Is there any tax we’d accept for our country’s sake?

Published on May 20, 2011. Appeared in Independent Group Newspapers. Written by Gavin Duffy.

There has been an awful lot written about the funding of the Government’s job initiative through a levy on pensions. Levy of course is a euphemism for tax. In fact there has been so much criticism of this “attack on pensioners” that we have almost forgotten what it is funding. The money collected from this tax will go to help people find work and assisting businesses to grow.

But I’d like to challenge all the criticisms of the pension levy. Our country runs an €18 billion euro deficit a year. That is we take in eighteen billion euro less than we spend running the country. We have to borrow that money and as the international capital markets were not prepared to lend to us at a reasonable interest rate, then we had to access the money from the IMF and ECB.

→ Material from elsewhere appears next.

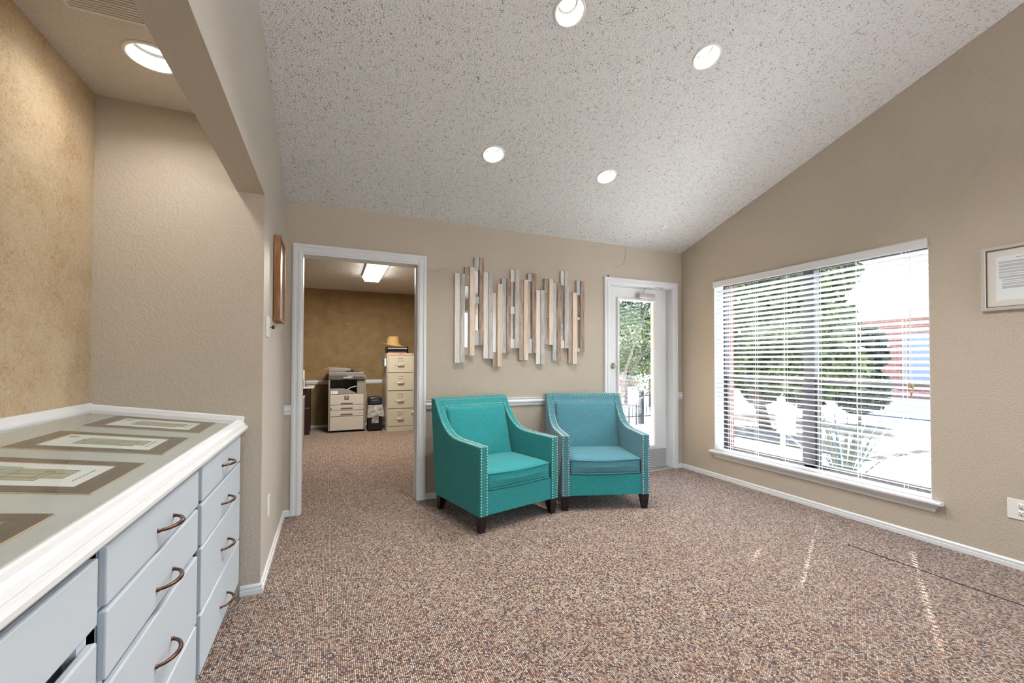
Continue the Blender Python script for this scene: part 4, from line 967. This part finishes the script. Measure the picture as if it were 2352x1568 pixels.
for za, zb in ((0.370, 0.455), (0.270, 0.363)):
    dr = fpanel(za, zb).build('paper_drawer', M['copier'], cp, bevel=0.004)
    MB().prism([(yf - 0.005, za + 0.050), (yf - 0.022, za + 0.040), (yf - 0.018, za + 0.032), (yf - 0.005, za + 0.028)], 'x', -0.10, 0.085).build('handle', M['copier_mid'], dr)
    MB().box(0.19, 0.225, yf - 0.0055, yf - 0.0035, za + 0.04, za + 0.044).build('size_mark', M['ink'], dr)
fpanel(0.035, 0.262).build('base_panel', M['copier'], cp, bevel=0.004)
MB().prism([(yf - 0.005, 0.498), (yf - 0.020, 0.492), (yf - 0.016, 0.484), (yf - 0.005, 0.480)], 'x', -0.10, 0.085).build('handle', M['copier_mid'], fd)
bd = MB().box(-0.047, 0.025, yf - 0.0065, yf - 0.003, 0.543, 0.611).build('badge', M['copier_dark'], fd)
MB().box(-0.034, 0.012, yf - 0.008, yf - 0.006, 0.592, 0.599).tube([(-0.028, yf - 0.0075, 0.562), (-0.018, yf - 0.0075, 0.575), (0.0, yf - 0.0075, 0.578), (0.004, yf - 0.0075, 0.57)], 0.0028, 5).build('emblem', M['plastic'], bd)
lb = MB().box(-0.257, -0.148, yf - 0.003, yf + 0.012, 0.644, 0.695).build('white_label', M['paper'], cp)
MB().prism([(-0.240, 0.664), (-0.232, 0.664), (-0.224, 0.676), (-0.232, 0.676)], 'y', yf - 0.0045, yf - 0.003).build('label_mark', M['ink'], lb)
MB().box(-0.262, -0.234, yf - 0.0052, yf - 0.0038, 0.385, 0.41).build('blue_sticker', M['blue_sticker'], cp)
MB().box(hw, hw + 0.02, -0.15, 0.15, 0.5, 0.66).build('side_cover', M['copier'], cp, bevel=0.006)
for x in (-0.20, 0.22):
    for y in (-0.22, 0.2): MB().lathe([(0.0, -0.012), (0.020, -0.012), (0.022, -0.008), (0.022, 0.008), (0.020, 0.012), (0, 0.012)], 16, (x, y, 0.022), 'x').build('caster', M['black'], cp)
mb = MB(); n_ = 10; vs = []
for i in range(n_ + 1):
    x = -0.10 - 0.26 * i / n_; z = 1.0812 + (0.010 * (1 - i / 6) if i < 6 else 0) - (0.0 if i < 7 else 0.016 * (i - 7) ** 1.3 / 2)
    for y in (-0.17, 0.12):
        for hh_ in (0, 0.0012): vs.append((x, y, z + hh_))
fs_ = []
for i in range(n_):
    a = i * 4; b = a + 4
    fs_ += [(a, b, b + 2, a + 2), (a + 1, a + 3, b + 3, b + 1), (a, a + 1, b + 1, b), (a + 2, b + 2, b + 3, a + 3)]
mb.add(vs, fs_, True)
tag(mb.build('paper_sheet', M['paper'], None, (0.265, 7.98, 0)), 'curling white sheets lying on top of the copier', 'paper')

# shredder with its bag
sh = thing('paper_shredder', 'black paper shredder bin between the copier and the file cabinet', 'shredder', (0.712, 7.76, 0))
MB().prism([(-0.118, 0.012), (0.118, 0.012), (0.105, 0.45), (-0.105, 0.45)], 'y', -0.13, 0.13).build('bin', M['black'], sh, bevel=0.012)
MB().soft(-0.112, 0.112, -0.14, 0.14, 0.45, 0.572, 0.03, 6, lambda u, v, ww, p: p + Vector((0, 0, 0.012 * (1 - u * u) if ww > 0 else 0))).build('shredder_head', M['black'], sh)
MB().box(-0.085, 0.085, -0.1432, -0.138, 0.465, 0.530).build('front_band', M['navy'], sh, bevel=0.002)
MB().box(-0.05, 0.05, -0.1442, -0.1425, 0.524, 0.534).build('band_highlight', M['steel'], sh)
wn_ = MB().soft(-0.058, 0.058, -0.136, -0.128, 0.135, 0.25, 0.0035, 3).build('window', M['bag'], sh)
for x in (-0.1, 0.1): MB().box(x - 0.012, x + 0.012, -0.13, -0.1, 0.0, 0.014).build('foot', M['black'], sh)
def bagf(u, v, ww, p):
    a = math.atan2(v, u); k = (0.5 - 0.5 * ww)
    flare = 0.020 * k + 0.009 * math.sin(a * 7 + ww * 4) * (0.4 + k) + 0.012 * k * (u > 0.5)
    return Vector((p.x + flare * math.cos(a), p.y + flare * math.sin(a), p.z + (0.02 * math.sin(a * 3) if ww < -0.9 else 0.006 * math.sin(a * 5))))
mb = MB(); NA = 40
for r_i, (zz, ex) in enumerate(((0.445, 0.004), (0.40, 0.014), (0.34, 0.022), (0.285, 0.030), (0.25, 0.026))):
    for k in range(NA):
        a = 2 * PI * k / NA; cx, cy = math.cos(a), math.sin(a)
        m_ = max(abs(cx) / 0.118, abs(cy) / 0.142); rr = 1 / m_ + (ex if cx > -0.3 else 0.25 * ex) * 0.8 + 0.005 * math.sin(a * 9 + r_i) * (0.3 + r_i * 0.25) + (0.003 * r_i * max(0, cx)) + (0.02 if cy < -0.6 else 0) * r_i / 4
        mb.v.append(Vector((rr * cx, rr * cy, zz + 0.016 * math.sin(a * 4 + 1) * (r_i / 4))))
for i in range(4):
    for k in range(NA): mb.f.append((i * NA + k, i * NA + (k + 1) % NA, (i + 1) * NA + (k + 1) % NA, (i + 1) * NA + k)); mb.sm.append(True)
mb.build('bag', M['bag'], sh)

# filing cabinet
fc = thing('file_cabinet', 'tall putty four drawer file cabinet in the office', 'file cabinet', (1.105, 7.80, 0))
hw = 0.227; yf = -0.35
MB().box(-hw, hw, yf + 0.01, 0.35, 0.0, 1.332).box(-hw + 0.014, hw - 0.014, yf - 0.0075, yf + 0.01, 0.001, 0.085).box(-hw + 0.014, hw - 0.014, yf - 0.0075, yf + 0.01, 1.302, 1.3315).box(-hw, -hw + 0.014, yf - 0.008, yf + 0.01, 0.0, 1.332).box(hw - 0.014, hw, yf - 0.008, yf + 0.01, 0.0, 1.332).build('case', M['putty'], fc, bevel=0.002)
for za, zb in ((1.005, 1.294), (0.698, 0.992), (0.394, 0.685), (0.090, 0.380)):
    dr = MB().box(-hw + 0.017, hw - 0.017, yf - 0.012, yf + 0.008, za, zb).build('drawer', M['putty'], fc, bevel=0.003)
    MB().sweep([(0, 0.012), (0.006, 0.012), (0.006, 0.016), (0, 0.016)], [(-0.045, zb - 0.098), (0.04, zb - 0.098), (0.04, zb - 0.046), (-0.045, zb - 0.046)], lambda u, ww, h: (u, yf - h, ww), True).build('label_holder', M['putty_metal'], dr)
    MB().tube([(-0.055, yf - 0.013, zb - 0.152), (-0.050, yf - 0.030, zb - 0.166), (0.050, yf - 0.030, zb - 0.166), (0.055, yf - 0.013, zb - 0.152)], 0.007, 8).box(-0.05, 0.05, yf - 0.034, yf - 0.026, zb - 0.182, zb - 0.160).build('handle', M['putty_metal'], dr)
    MB().lathe([(0.0, -0.018), (0.008, -0.017), (0.010, -0.012)], 14, (-0.089, yf, zb - 0.166), 'y').build('lock', M['putty_metal'], dr)
MB().box(hw - 0.03, hw - 0.018, yf - 0.014, yf - 0.006, 1.308, 1.322).box(-0.02, 0.02, yf - 0.0095, yf - 0.007, 1.312, 1.318).build('badge', M['ink'], fc)
pk = thing('pen_pocket', 'small white pocket holding blue pens on the side of the file cabinet', 'pen holder', (1.105 - 0.227, 7.585, 1.18))
MB().box(-0.028, -0.004, -0.05, 0.05, -0.07, 0.06).build('pocket', M['plastic'], pk, bevel=0.003)
MB().tube([(-0.03, 0.02, -0.02), (-0.05, 0.05, 0.05)], 0.009, 6).tube([(-0.02, -0.01, 0.0), (-0.045, 0.02, 0.06)], 0.008, 6).tube([(-0.035, 0.03, 0.03), (-0.03, 0.0, -0.04)], 0.012, 6).build('pens', plain('blue_pen', rgb(40, 44, 120), 0.4), pk)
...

An absolute imperative for our nation is to reduce that deficit. We either cut back on social welfare, health and education, our three biggest areas of expenditure or we raise taxes. If we raise taxes on income, people’s house hold budget, what they spend to live on, will be hit directly. If we increase VAT we negatively impact on consumer spending.

So the Government is right to find sources of revenue that don’t make our situation worse and won’t be felt directly by people immediately. In this regard targeting pensions was justified.

What is now clear is whatever the Government decides to do to generate revenue it will be met by widespread whinging and gnashing of teeth. Everybody says don’t tax the lower paid. Well then those of us who have accumulated €78 billion euro in pension funds maybe we can afford to pay this tax and if gets people back to work, surely that will be good for all of us in the longer term.